Rows from a 3D scene dataset:
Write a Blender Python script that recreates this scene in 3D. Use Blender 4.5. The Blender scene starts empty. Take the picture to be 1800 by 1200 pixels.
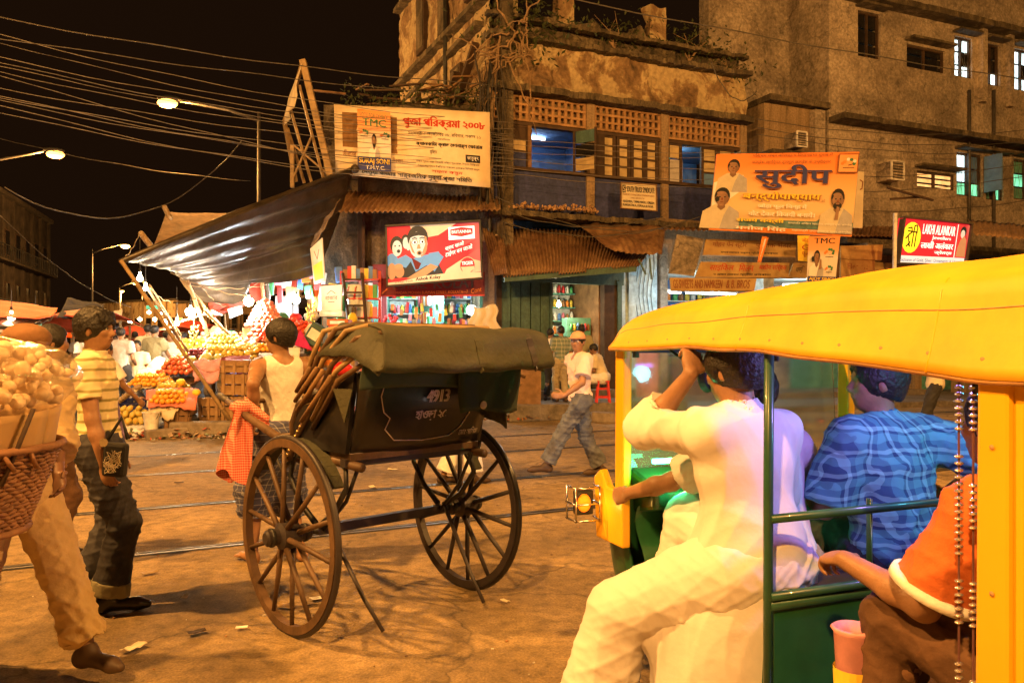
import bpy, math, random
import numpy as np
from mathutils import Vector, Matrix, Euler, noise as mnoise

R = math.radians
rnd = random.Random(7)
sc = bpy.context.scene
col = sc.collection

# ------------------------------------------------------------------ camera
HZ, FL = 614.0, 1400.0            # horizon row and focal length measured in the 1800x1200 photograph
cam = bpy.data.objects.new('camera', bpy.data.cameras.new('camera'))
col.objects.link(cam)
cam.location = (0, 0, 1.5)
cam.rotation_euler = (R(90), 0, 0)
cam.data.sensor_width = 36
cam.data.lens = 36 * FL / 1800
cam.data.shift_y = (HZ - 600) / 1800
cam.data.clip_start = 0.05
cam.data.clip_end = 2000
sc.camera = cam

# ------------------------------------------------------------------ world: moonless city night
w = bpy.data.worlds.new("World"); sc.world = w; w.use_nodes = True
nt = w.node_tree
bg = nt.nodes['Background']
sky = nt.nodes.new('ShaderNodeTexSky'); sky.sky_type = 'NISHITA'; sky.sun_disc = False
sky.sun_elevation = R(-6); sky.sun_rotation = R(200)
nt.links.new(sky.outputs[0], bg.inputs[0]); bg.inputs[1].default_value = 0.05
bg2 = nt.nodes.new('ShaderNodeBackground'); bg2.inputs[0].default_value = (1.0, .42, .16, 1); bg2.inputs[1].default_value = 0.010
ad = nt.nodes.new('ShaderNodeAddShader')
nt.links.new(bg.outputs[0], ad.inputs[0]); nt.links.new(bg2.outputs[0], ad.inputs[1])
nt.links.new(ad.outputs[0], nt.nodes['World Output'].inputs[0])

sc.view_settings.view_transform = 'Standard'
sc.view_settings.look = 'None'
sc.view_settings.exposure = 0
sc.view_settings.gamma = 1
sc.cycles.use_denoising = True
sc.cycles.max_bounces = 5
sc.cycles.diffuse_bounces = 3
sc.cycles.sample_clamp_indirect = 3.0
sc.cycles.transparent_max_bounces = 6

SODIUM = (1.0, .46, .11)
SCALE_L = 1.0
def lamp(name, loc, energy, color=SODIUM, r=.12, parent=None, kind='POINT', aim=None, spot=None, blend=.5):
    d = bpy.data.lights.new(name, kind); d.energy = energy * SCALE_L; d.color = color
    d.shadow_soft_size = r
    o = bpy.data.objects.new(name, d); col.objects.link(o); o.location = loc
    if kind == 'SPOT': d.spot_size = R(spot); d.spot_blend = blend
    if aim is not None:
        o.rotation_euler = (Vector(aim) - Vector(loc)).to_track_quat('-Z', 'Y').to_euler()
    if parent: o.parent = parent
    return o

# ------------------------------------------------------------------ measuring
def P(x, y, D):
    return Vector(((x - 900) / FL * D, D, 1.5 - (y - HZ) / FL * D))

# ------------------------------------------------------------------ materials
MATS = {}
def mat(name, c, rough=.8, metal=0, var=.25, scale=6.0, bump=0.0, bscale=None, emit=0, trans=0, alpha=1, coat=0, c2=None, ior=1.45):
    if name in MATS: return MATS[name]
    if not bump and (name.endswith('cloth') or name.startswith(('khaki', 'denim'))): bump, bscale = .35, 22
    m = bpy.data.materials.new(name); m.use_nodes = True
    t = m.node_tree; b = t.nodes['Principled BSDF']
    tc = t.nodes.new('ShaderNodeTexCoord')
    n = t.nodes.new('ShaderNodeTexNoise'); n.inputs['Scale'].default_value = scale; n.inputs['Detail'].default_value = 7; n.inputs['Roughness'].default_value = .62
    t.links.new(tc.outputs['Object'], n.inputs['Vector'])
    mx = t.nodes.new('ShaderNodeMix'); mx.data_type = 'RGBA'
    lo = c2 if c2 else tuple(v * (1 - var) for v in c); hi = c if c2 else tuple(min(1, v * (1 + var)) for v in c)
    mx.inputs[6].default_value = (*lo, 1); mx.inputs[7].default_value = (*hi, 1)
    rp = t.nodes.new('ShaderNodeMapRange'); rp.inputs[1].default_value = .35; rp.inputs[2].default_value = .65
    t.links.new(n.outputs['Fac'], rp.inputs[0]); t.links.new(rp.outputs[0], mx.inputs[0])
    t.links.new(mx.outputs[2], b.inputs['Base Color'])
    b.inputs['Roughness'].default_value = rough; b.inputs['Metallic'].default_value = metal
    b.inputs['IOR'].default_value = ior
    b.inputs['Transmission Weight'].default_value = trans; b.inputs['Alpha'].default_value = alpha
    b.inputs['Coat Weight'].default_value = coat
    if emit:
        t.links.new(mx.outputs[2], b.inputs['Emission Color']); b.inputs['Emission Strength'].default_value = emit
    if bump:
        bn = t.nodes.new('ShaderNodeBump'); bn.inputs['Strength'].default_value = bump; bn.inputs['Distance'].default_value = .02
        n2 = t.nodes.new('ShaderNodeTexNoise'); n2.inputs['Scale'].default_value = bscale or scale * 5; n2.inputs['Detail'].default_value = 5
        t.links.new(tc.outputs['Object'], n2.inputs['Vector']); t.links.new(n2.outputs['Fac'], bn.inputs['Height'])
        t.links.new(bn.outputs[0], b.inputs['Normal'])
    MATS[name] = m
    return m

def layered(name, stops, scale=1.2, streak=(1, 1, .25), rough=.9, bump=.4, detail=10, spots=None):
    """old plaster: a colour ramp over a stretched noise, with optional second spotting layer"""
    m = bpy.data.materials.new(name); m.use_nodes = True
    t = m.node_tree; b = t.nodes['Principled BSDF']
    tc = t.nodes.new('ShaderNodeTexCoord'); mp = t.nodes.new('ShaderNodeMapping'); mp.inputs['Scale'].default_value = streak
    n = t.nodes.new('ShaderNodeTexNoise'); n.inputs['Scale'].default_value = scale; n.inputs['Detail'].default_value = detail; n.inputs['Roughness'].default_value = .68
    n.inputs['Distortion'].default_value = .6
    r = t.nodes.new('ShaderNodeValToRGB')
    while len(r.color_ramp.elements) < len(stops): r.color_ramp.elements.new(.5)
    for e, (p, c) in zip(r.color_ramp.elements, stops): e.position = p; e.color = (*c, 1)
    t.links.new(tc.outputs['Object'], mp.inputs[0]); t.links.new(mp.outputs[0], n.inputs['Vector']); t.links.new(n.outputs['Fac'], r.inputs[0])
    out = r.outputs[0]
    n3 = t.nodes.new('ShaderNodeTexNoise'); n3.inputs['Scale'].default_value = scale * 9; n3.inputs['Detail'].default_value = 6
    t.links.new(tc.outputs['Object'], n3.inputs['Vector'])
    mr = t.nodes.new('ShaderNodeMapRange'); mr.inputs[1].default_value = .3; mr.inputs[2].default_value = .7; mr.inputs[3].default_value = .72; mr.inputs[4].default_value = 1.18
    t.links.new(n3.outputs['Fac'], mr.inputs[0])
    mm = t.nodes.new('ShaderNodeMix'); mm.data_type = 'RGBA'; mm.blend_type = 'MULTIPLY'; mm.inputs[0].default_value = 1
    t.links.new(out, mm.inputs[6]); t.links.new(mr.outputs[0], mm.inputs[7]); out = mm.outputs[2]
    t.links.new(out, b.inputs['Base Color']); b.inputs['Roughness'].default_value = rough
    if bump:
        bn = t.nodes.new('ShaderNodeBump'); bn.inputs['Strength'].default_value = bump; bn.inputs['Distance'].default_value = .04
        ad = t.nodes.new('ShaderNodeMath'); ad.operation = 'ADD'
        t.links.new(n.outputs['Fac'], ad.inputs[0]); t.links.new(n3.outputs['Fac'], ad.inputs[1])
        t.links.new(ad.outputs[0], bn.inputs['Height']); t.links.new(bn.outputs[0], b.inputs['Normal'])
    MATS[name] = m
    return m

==

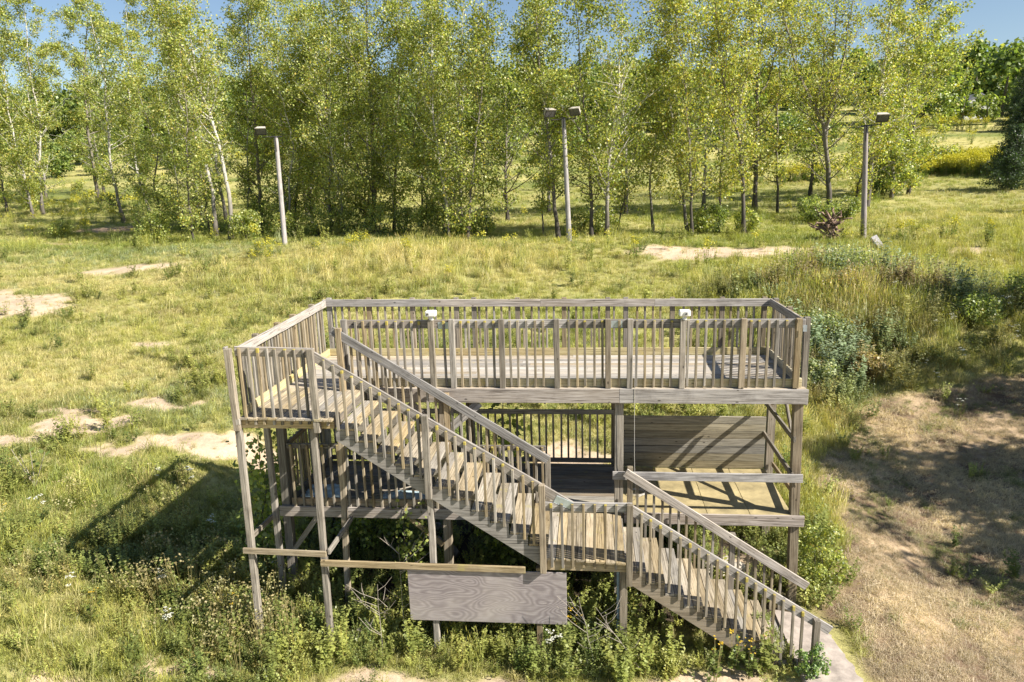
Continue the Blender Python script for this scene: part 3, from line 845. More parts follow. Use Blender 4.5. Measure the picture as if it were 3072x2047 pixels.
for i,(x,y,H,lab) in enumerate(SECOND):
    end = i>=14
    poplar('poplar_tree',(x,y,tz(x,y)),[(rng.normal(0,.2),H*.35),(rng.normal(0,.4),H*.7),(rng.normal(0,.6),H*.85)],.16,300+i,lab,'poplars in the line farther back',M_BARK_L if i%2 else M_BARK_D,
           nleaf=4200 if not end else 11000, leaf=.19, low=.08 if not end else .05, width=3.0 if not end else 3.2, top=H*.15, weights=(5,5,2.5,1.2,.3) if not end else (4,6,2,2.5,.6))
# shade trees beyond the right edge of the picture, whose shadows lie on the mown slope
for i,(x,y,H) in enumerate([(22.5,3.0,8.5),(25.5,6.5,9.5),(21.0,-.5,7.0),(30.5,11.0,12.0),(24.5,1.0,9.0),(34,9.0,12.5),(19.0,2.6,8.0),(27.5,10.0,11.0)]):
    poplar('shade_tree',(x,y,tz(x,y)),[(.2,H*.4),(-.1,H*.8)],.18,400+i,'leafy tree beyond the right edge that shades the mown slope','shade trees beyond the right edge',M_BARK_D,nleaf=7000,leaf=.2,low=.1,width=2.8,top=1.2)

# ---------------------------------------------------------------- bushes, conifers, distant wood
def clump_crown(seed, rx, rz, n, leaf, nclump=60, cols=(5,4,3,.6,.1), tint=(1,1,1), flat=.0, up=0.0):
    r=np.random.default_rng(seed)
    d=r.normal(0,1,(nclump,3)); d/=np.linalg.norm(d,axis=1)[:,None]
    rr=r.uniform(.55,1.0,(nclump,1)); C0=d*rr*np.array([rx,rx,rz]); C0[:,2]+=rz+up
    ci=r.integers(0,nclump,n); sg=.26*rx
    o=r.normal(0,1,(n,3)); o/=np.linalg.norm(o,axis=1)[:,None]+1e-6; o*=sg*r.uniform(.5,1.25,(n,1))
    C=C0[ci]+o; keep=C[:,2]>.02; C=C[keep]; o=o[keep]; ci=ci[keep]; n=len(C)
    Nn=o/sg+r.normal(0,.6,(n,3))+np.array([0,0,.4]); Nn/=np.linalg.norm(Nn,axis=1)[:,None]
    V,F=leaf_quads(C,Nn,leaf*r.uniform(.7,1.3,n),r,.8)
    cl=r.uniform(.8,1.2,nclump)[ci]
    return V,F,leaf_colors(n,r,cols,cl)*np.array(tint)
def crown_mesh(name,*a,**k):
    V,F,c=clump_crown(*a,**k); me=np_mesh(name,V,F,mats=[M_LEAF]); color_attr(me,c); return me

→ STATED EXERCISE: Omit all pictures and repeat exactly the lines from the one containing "Write a Blender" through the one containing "sc.cycles.transparent_max_bounces = 6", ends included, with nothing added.

→ SOLUTION FOR THIS TASK:
Write a Blender Python script that recreates this scene in 3D. Use Blender 4.5. The Blender scene starts empty. Take the picture to be 1800 by 1200 pixels.
import bpy, math, random
import numpy as np
from mathutils import Vector, Matrix, Euler, noise as mnoise

R = math.radians
rnd = random.Random(7)
sc = bpy.context.scene
col = sc.collection

# ------------------------------------------------------------------ camera
HZ, FL = 614.0, 1400.0            # horizon row and focal length measured in the 1800x1200 photograph
cam = bpy.data.objects.new('camera', bpy.data.cameras.new('camera'))
col.objects.link(cam)
cam.location = (0, 0, 1.5)
cam.rotation_euler = (R(90), 0, 0)
cam.data.sensor_width = 36
cam.data.lens = 36 * FL / 1800
cam.data.shift_y = (HZ - 600) / 1800
cam.data.clip_start = 0.05
cam.data.clip_end = 2000
sc.camera = cam

# ------------------------------------------------------------------ world: moonless city night
w = bpy.data.worlds.new("World"); sc.world = w; w.use_nodes = True
nt = w.node_tree
bg = nt.nodes['Background']
sky = nt.nodes.new('ShaderNodeTexSky'); sky.sky_type = 'NISHITA'; sky.sun_disc = False
sky.sun_elevation = R(-6); sky.sun_rotation = R(200)
nt.links.new(sky.outputs[0], bg.inputs[0]); bg.inputs[1].default_value = 0.05
bg2 = nt.nodes.new('ShaderNodeBackground'); bg2.inputs[0].default_value = (1.0, .42, .16, 1); bg2.inputs[1].default_value = 0.010
ad = nt.nodes.new('ShaderNodeAddShader')
nt.links.new(bg.outputs[0], ad.inputs[0]); nt.links.new(bg2.outputs[0], ad.inputs[1])
nt.links.new(ad.outputs[0], nt.nodes['World Output'].inputs[0])

sc.view_settings.view_transform = 'Standard'
sc.view_settings.look = 'None'
sc.view_settings.exposure = 0
sc.view_settings.gamma = 1
sc.cycles.use_denoising = True
sc.cycles.max_bounces = 5
sc.cycles.diffuse_bounces = 3
sc.cycles.sample_clamp_indirect = 3.0
sc.cycles.transparent_max_bounces = 6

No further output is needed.